Brazil: Coordination of the Indigenous Organisations of the Brazilian Amazon (Coordenação das Organizações Indígenas da Amazônia Brasileira, COIAB)



Source: Climate Alliance

Over 500,000 indigenous people live in Brazil in 208 peoples. Among the larger groups are the Guaraní (46,000), Kaingang (29,000), Yanomami (19,000), Terêna (15,000), Kaiwá (12,000-14,000), Ticuna (12,000) and Guajajára (14,000). Indigenous people make up around 0.25% of the total population (198,739,300). COIAB was established in 1989, and comprises 75 organisations and 165 peoples dwelling in nine federal states in the Amazon region: Acre, Amapá, Roraima, Rondonia, Pará, Maranhão, Mato Grosso and Tocantins. It represents the interests of some 204,000 indigenous people. The tasks and aims of the organisation are support for social, cultural, economic, political and sustainable development as well as for self-determination of the indigenous peoples and organisations of the Brazilian Amazon region

 

In the Brazilian constitution of 1988, rapid safeguarding of the indigenous territories was assured. This process has increasingly stalled however.
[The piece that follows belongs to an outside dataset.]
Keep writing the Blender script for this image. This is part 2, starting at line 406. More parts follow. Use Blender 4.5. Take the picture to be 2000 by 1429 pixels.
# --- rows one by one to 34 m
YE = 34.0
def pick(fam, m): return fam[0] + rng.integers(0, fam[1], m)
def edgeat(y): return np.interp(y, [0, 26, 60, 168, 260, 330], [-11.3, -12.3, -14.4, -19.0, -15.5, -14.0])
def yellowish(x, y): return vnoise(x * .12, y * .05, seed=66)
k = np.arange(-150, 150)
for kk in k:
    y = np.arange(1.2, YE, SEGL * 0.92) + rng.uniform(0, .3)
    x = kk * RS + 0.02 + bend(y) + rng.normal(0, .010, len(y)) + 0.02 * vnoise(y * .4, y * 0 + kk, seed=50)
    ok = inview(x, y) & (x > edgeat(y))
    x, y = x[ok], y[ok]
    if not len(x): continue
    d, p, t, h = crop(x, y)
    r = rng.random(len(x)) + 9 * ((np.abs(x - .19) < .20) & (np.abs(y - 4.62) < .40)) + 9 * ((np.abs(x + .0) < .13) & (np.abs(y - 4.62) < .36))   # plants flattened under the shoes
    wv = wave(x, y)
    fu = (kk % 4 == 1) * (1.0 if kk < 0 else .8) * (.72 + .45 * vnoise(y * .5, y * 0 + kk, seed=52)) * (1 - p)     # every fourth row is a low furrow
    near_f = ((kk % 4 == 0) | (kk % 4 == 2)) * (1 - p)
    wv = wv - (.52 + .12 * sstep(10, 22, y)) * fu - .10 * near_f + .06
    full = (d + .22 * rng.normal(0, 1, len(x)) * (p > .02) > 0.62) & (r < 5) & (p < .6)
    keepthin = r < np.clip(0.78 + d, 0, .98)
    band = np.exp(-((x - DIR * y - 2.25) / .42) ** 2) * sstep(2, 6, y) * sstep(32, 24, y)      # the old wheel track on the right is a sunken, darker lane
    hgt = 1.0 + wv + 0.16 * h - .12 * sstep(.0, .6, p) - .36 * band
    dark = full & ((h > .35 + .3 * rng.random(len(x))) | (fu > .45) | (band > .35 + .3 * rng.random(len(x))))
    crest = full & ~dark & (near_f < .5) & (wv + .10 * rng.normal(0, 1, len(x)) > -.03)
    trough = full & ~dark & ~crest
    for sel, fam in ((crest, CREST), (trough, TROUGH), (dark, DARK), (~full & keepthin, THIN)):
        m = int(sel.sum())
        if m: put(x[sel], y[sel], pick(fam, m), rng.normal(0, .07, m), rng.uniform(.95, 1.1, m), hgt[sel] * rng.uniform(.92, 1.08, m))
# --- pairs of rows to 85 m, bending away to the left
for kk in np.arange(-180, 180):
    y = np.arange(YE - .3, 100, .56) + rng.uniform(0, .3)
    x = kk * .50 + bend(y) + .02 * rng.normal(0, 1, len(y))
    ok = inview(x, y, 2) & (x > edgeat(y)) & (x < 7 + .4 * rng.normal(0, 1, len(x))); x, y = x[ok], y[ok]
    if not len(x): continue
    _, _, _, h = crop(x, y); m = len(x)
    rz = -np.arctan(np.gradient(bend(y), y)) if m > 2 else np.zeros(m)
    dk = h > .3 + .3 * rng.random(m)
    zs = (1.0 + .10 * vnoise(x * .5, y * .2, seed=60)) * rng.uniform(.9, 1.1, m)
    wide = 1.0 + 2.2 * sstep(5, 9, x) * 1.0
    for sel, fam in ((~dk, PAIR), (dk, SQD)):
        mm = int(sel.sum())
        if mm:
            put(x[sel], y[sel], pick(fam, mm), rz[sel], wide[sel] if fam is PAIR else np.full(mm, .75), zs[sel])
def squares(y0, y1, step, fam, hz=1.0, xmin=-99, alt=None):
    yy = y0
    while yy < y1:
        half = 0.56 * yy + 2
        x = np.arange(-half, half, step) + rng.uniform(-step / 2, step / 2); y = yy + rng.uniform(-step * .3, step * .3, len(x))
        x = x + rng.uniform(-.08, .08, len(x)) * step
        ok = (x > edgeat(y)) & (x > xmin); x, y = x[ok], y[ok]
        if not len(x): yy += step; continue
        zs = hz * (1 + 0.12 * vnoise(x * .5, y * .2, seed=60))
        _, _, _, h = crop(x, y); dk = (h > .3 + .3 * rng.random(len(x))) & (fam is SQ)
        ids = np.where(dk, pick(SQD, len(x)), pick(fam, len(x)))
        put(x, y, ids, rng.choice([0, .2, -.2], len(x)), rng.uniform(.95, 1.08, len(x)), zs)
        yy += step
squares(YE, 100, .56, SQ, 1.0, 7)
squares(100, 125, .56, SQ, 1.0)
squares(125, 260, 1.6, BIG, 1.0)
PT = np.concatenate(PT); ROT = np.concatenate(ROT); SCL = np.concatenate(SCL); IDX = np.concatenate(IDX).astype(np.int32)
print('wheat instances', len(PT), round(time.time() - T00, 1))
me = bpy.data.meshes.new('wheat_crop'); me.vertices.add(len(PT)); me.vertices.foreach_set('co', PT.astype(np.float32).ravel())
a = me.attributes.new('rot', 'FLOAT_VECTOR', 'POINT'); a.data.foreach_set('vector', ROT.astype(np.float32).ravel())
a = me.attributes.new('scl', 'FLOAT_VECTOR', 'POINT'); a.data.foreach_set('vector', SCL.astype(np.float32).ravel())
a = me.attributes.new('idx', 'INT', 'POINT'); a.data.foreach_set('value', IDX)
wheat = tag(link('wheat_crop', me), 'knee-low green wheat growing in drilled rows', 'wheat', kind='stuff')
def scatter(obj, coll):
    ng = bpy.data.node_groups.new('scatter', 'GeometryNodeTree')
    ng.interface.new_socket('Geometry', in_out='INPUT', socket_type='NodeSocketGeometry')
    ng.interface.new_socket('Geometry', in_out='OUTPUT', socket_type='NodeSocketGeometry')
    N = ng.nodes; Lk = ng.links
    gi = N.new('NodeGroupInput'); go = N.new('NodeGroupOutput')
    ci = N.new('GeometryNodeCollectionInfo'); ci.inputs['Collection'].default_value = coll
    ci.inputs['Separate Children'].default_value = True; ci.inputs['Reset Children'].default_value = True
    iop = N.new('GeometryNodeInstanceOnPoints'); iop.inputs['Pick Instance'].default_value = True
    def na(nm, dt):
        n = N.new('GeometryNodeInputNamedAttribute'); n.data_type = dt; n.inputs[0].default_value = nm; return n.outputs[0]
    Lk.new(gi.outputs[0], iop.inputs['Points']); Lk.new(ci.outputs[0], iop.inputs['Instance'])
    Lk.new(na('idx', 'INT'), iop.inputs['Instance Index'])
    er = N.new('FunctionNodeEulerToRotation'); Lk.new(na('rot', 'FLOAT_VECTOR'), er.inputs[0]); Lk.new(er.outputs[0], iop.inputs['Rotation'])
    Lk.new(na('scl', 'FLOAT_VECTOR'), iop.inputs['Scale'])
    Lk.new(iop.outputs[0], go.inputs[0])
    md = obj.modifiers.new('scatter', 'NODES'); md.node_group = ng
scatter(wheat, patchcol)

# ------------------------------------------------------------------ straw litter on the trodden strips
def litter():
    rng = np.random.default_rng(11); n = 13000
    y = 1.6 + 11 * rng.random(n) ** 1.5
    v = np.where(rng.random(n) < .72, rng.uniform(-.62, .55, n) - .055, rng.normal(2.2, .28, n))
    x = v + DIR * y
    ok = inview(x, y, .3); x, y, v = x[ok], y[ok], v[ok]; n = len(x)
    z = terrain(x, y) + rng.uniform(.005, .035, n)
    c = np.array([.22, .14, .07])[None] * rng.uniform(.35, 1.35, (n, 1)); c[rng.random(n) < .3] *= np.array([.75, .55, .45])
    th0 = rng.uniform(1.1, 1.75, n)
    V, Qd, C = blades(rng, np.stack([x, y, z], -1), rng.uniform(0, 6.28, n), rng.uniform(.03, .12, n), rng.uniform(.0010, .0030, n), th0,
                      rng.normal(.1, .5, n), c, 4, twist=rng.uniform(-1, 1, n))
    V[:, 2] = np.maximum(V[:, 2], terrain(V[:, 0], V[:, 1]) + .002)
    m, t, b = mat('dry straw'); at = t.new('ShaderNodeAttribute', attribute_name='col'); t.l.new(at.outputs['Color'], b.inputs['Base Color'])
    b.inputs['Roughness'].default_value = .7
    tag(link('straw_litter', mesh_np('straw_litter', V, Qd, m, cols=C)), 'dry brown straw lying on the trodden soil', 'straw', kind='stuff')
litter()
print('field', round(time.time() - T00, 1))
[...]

The government’s lack of interest is reflected in the fact that the financial means required for demarcation have not been made available. As yet, there is no end to the massacre of the indigenous population, the murder of indigenous leaders, threats, robberies and land invasion in Brazil. In most cases, the perpetrators can still count on impunity. According to a report by the Indigenous Missionary Council (Conselho Indigenista Missionário, CIMI), invasions into indigenous territories have increased by 95%. 109 instances were listed in the report for 1996 alone, which affected 86 indigenous peoples. The invaders were mainly interested in natural resources such as gold and tropical wood. Asian companies have invested 500 million dollars in the Brazilian timber industry and ensured themselves support from the government and local politicians for logging in indigenous areas. Violent clashes between the companies and affected population are commonplace here.

 

Although Brazil receives millions of dollars of aid to protect the rainforests, destruction of the Brazilian Amazon region continues unhindered. No concessions for the logging of precious woods such as mahogany and virola have been issued since 1996, however 80% of logging occurs illegally anyway. Effective control seems impossible given the authorities’ lack of resources. Major national projects for the construction of dams and new waterways threaten both the ecosystem and the indigenous population. With the help of credits from the World Bank, Bolivia and Brazil constructed a pipeline of over 2,500 km in length for the transport of Bolivian natural gas from Santa Cruz to the Brazilian Atlantic coast. This project caused a great deal of damage in areas of extremely high biodiversity, and will have an inestimable social impact on the indigenous population.